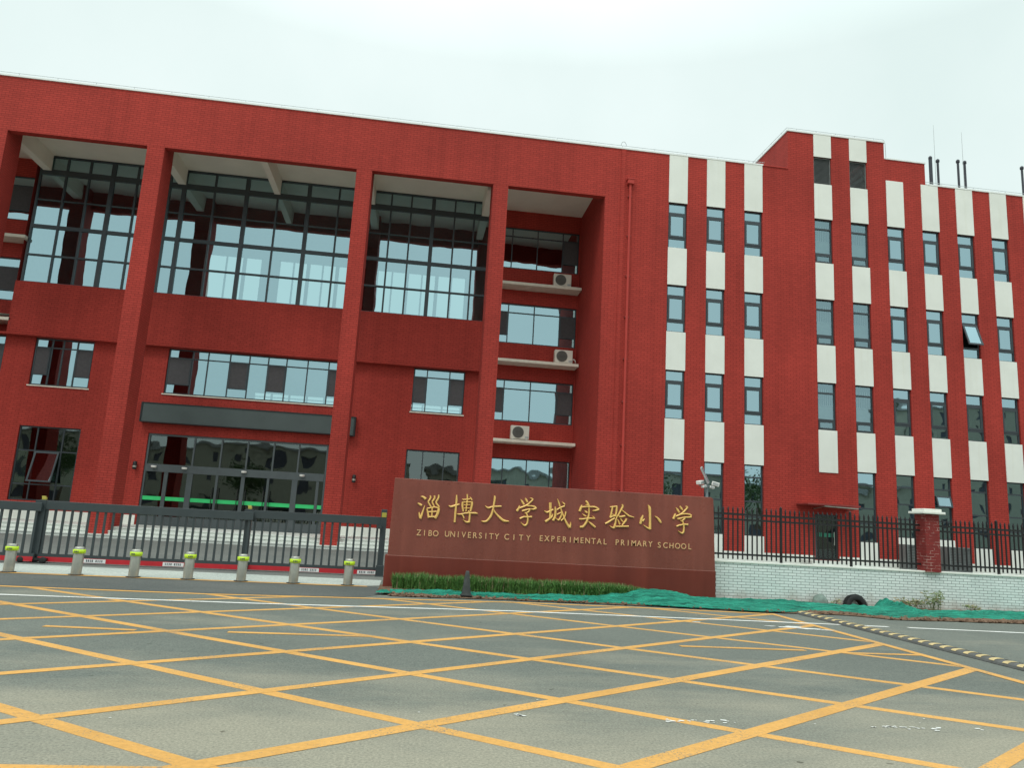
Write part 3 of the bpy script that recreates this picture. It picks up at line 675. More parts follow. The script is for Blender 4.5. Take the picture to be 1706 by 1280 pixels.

◆ ◆ ◆ ◆ ◆

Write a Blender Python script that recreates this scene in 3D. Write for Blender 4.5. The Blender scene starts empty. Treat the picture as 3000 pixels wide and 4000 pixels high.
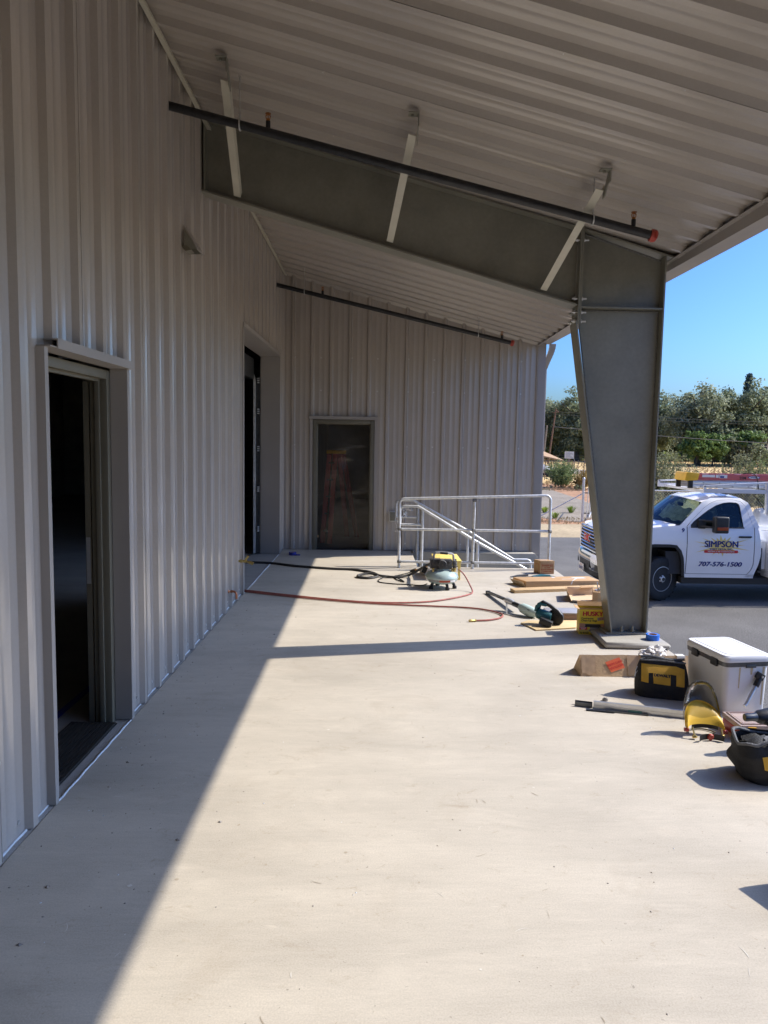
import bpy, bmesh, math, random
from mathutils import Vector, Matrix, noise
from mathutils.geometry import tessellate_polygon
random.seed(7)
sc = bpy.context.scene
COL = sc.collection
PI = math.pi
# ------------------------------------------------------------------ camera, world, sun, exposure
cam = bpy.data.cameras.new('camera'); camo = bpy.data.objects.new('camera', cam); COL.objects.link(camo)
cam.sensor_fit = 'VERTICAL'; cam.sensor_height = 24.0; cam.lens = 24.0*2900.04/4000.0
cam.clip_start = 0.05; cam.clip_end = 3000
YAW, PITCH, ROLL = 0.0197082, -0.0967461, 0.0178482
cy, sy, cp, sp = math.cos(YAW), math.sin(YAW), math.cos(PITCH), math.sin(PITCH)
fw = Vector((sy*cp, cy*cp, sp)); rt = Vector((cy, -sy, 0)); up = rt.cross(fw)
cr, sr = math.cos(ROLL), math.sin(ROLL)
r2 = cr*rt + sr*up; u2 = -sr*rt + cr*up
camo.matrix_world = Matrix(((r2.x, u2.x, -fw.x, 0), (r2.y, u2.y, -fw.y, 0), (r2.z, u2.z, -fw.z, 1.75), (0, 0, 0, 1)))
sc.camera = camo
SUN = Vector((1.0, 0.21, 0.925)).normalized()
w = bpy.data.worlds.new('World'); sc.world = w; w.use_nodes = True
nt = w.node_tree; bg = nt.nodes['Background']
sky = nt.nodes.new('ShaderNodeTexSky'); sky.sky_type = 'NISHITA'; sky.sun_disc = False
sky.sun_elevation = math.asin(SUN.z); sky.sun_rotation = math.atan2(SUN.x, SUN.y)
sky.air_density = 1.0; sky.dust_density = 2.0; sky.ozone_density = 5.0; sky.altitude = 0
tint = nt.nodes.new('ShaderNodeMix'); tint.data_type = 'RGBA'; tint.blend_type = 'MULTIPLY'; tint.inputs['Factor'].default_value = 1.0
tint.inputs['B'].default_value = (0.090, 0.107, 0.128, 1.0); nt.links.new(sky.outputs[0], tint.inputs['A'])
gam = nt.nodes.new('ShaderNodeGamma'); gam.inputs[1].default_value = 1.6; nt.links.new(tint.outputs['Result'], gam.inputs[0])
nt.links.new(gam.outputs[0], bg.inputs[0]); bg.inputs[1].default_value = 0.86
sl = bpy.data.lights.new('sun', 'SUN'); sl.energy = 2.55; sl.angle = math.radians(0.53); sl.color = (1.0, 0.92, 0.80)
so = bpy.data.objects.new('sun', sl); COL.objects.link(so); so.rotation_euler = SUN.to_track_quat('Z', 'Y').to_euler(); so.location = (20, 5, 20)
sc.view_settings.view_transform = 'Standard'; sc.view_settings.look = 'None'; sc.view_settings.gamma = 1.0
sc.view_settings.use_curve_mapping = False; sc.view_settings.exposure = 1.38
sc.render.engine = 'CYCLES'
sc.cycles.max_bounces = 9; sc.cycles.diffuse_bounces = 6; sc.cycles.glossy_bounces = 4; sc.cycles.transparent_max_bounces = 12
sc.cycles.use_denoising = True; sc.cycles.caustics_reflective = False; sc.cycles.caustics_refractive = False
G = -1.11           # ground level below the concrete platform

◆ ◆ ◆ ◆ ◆

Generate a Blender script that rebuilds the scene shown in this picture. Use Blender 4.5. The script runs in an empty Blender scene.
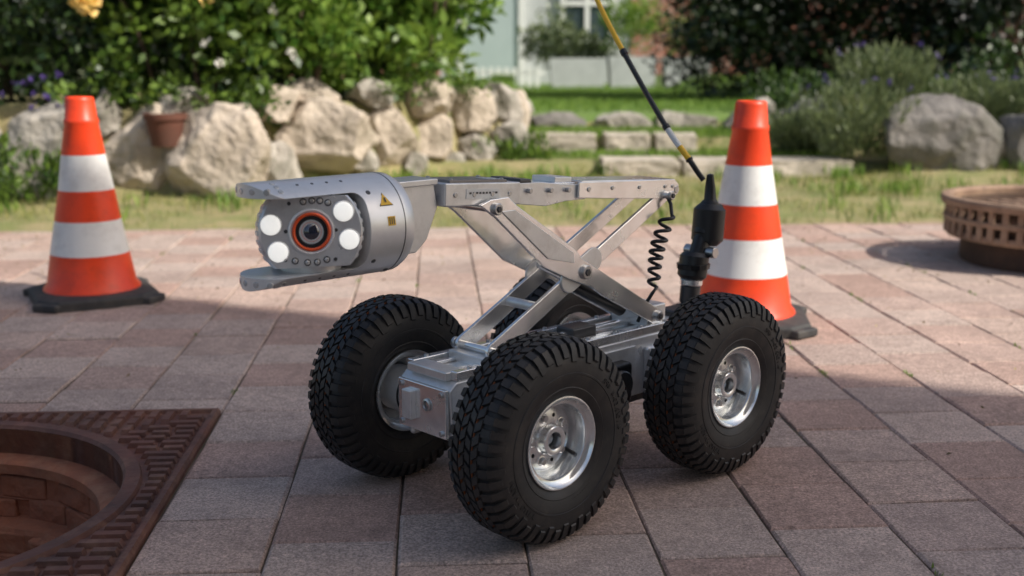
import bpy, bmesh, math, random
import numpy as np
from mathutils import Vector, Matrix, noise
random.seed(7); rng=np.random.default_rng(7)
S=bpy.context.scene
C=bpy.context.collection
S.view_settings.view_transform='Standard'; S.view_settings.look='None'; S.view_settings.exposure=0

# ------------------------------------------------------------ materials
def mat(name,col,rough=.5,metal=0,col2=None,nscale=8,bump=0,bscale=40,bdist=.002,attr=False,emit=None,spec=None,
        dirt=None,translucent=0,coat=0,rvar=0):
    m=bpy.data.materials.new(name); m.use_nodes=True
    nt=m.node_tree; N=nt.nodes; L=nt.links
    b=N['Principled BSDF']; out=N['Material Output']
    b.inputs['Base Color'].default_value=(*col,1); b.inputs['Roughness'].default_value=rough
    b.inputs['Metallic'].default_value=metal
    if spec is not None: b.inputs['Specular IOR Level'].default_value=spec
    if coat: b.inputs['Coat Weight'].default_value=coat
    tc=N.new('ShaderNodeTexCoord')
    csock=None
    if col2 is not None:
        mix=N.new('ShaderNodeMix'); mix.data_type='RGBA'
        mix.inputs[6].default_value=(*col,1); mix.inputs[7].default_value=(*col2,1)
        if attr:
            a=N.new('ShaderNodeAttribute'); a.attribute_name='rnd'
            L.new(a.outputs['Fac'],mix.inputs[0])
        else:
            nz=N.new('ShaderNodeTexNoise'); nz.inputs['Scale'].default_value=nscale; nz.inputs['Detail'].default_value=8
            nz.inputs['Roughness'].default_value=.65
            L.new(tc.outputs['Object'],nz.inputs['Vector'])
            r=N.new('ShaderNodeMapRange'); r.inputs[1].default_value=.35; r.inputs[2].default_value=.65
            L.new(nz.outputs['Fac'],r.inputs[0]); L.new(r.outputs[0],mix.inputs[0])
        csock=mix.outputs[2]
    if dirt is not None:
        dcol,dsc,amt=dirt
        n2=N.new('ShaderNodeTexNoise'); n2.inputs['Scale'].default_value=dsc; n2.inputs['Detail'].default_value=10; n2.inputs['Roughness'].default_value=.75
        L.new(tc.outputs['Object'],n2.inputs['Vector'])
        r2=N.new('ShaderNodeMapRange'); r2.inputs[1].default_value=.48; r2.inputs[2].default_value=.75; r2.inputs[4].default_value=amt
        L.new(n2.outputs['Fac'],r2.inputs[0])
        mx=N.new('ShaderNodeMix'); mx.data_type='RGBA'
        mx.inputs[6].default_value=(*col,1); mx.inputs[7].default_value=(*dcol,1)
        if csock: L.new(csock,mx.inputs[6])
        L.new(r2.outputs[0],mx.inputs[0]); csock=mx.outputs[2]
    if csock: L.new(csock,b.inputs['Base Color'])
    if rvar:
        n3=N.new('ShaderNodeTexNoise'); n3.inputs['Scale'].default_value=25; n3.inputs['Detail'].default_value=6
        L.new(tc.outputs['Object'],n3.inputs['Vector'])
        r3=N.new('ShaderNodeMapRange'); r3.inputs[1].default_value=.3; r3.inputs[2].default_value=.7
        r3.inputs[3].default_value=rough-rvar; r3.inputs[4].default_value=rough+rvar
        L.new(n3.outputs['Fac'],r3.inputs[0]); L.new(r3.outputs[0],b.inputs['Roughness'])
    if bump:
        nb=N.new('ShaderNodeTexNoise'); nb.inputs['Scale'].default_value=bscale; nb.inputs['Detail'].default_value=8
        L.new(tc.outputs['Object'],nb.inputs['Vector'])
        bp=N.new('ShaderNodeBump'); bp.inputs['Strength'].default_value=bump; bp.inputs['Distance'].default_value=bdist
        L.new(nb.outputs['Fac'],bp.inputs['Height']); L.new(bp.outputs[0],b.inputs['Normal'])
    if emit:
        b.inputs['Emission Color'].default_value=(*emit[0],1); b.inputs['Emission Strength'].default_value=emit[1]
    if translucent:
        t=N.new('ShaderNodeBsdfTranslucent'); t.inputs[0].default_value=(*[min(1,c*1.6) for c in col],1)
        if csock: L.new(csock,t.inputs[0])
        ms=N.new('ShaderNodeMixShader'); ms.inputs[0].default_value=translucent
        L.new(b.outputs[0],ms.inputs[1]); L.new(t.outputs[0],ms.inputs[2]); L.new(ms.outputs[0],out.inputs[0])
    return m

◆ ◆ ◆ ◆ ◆

## [Task instructions]
Report the number of lines above containing the word "Blender", with no other text.

## [Exercise solution]
3